When the House of Representative overwhemlingly rejected President Bush’s package Monday, some felt it was a Congressional caving to anger back home at the use of taxpayer dollars to save big financial firms.

But as the reality of Monday’s action sank in, public reaction shifted and reluctant Representives now appear ready to take action, any action, to calm the situation.

Reports The Washington Post:

Prodded by a wave of angry calls from constituents, congressional leaders dialed back partisan bickering over the $700 billion Wall Street rescue plan yesterday and advanced modest changes to the legislation in an effort to win over House Republican holdouts.

Leaders of the Senate, where most members have indicated support for the plan, said they would seek a vote on a revised rescue package tonight that would include a one-year increase in Federal Deposit Insurance Corp. caps for bank and credit union accounts, extensions of numerous business tax breaks that have expired and a fix to the alternative minimum tax for individual taxpayers.

The FDIC and tax provisions could make the bill more appealing to House Republicans, but they could also prove unpalatable to a coalition of conservative Democrats who have long opposed the tax changes. The Senate banking committee’s chairman, Christopher J. Dodd (D-Conn.), who helped negotiate the revised package, expressed confidence that the revisions would yield a majority of House votes.
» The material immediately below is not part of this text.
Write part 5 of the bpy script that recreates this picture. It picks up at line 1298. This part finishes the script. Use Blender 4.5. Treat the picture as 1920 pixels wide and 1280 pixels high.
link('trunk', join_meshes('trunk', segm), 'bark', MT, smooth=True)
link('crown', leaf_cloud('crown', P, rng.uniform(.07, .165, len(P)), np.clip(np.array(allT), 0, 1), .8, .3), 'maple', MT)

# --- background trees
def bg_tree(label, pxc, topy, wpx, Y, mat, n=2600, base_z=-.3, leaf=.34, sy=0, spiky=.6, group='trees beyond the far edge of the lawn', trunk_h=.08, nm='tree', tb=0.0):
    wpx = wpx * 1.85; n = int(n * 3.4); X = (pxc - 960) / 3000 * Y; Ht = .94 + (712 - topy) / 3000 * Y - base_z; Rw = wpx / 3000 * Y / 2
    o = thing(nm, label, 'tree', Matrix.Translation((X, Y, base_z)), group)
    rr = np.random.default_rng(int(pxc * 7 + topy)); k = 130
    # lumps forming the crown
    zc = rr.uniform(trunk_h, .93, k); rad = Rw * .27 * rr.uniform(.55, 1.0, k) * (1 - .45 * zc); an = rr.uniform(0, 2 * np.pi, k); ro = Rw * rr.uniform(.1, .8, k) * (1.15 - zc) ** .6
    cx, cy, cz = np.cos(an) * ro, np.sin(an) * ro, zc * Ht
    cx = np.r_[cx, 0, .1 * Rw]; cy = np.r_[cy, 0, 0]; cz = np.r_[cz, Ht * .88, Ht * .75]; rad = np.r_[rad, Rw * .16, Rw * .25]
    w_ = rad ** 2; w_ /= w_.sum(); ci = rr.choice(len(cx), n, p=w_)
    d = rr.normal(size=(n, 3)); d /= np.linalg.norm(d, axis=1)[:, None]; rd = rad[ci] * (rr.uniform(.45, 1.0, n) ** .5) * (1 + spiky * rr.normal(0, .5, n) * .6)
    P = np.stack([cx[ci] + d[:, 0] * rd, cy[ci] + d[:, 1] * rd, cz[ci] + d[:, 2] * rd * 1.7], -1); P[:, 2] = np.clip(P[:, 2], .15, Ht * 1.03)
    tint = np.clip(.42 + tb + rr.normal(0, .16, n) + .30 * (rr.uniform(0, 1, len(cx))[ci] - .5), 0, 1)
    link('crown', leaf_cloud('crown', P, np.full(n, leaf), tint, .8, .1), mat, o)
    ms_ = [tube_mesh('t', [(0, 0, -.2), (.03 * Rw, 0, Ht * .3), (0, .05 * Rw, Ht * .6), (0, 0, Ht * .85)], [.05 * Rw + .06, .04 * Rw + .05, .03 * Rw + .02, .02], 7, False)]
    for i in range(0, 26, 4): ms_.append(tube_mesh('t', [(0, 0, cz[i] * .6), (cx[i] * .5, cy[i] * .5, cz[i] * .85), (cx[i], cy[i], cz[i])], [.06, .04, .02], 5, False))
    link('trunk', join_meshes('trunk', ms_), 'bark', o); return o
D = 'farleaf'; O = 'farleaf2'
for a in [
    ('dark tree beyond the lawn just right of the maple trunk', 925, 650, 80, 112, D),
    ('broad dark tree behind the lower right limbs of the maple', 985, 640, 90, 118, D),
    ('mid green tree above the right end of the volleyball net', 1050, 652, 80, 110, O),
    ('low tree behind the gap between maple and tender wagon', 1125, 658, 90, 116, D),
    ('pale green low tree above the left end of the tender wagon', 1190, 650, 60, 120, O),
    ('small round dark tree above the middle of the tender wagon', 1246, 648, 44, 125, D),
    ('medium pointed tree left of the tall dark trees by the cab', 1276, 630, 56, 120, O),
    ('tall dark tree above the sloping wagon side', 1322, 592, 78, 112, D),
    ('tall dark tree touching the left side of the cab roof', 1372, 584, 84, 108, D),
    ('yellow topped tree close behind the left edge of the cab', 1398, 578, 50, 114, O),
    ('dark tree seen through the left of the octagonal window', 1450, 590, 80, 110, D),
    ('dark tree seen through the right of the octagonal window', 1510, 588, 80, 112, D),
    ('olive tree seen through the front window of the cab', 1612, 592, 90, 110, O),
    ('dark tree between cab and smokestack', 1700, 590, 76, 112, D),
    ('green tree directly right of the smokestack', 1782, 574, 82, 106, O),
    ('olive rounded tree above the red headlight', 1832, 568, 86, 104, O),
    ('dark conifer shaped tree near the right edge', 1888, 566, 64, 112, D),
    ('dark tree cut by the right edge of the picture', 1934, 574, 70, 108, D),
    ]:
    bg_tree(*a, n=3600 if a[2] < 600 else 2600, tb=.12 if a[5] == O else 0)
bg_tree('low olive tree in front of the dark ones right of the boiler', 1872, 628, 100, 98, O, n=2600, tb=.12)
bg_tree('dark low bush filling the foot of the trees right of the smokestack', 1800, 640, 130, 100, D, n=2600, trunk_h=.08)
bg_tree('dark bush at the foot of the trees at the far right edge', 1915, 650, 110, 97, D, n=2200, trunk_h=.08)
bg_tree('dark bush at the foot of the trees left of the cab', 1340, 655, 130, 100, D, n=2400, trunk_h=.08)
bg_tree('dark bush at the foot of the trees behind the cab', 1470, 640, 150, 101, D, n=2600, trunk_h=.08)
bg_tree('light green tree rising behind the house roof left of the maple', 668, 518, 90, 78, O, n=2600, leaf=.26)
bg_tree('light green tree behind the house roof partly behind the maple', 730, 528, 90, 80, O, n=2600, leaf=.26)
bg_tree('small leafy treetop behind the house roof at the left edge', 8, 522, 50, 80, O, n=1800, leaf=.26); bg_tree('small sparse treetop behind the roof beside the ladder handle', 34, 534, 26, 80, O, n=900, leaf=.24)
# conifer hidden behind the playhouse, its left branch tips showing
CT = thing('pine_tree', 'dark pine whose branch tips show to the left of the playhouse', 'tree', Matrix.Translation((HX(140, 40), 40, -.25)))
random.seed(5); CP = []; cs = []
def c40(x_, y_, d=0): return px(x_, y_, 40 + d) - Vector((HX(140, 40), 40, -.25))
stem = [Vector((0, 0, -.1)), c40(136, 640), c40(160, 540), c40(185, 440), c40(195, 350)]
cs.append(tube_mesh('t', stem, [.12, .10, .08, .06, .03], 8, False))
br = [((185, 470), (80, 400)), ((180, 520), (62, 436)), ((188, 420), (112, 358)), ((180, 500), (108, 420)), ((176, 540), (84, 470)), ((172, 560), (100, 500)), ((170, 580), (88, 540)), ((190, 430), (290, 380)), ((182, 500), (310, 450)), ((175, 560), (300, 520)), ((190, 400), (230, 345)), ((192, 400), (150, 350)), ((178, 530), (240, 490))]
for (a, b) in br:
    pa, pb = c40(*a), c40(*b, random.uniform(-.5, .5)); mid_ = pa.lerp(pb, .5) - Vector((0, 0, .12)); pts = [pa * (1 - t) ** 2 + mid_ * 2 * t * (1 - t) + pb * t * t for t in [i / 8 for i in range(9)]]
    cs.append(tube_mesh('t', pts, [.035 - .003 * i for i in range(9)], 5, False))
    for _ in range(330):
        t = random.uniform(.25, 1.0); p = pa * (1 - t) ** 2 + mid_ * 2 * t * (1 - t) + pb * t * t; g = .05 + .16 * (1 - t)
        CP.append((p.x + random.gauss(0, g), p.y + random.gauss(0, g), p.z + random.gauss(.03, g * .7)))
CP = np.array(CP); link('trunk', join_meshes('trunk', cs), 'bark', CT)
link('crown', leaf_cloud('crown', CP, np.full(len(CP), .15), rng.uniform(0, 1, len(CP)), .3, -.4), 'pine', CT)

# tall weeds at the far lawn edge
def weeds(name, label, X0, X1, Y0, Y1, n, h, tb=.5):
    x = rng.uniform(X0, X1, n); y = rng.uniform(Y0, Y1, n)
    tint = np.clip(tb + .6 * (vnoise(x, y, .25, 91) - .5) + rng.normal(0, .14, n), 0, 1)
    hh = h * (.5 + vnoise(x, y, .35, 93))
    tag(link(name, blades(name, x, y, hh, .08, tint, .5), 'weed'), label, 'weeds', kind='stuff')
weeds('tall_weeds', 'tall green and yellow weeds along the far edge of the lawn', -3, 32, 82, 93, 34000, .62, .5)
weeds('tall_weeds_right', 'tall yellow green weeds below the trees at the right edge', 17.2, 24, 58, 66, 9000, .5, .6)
Although U.S. financial markets swung sharply upward yesterday, with the Dow Jones industrial average gaining 485.21 points, Monday’s record 778-point loss, which was fueled by the House’s rejection of the rescue plan, led to angry calls to lawmakers from constituents from across the political spectrum.

There was a widespread sense on Capitol Hill that Monday’s vote had snapped the public to attention about the potential repercussions of Congress’s failure to act. Last week, House and Senate offices were bombarded with calls from opponents who viewed the bill as a Wall Street boondoggle. That call pattern shifted sharply after Monday’s vote, aides to lawmakers in both parties said. "It’s completely in the other direction now," said Michael Steel, a spokesman for House Minority Leader John A. Boehner (R-Ohio).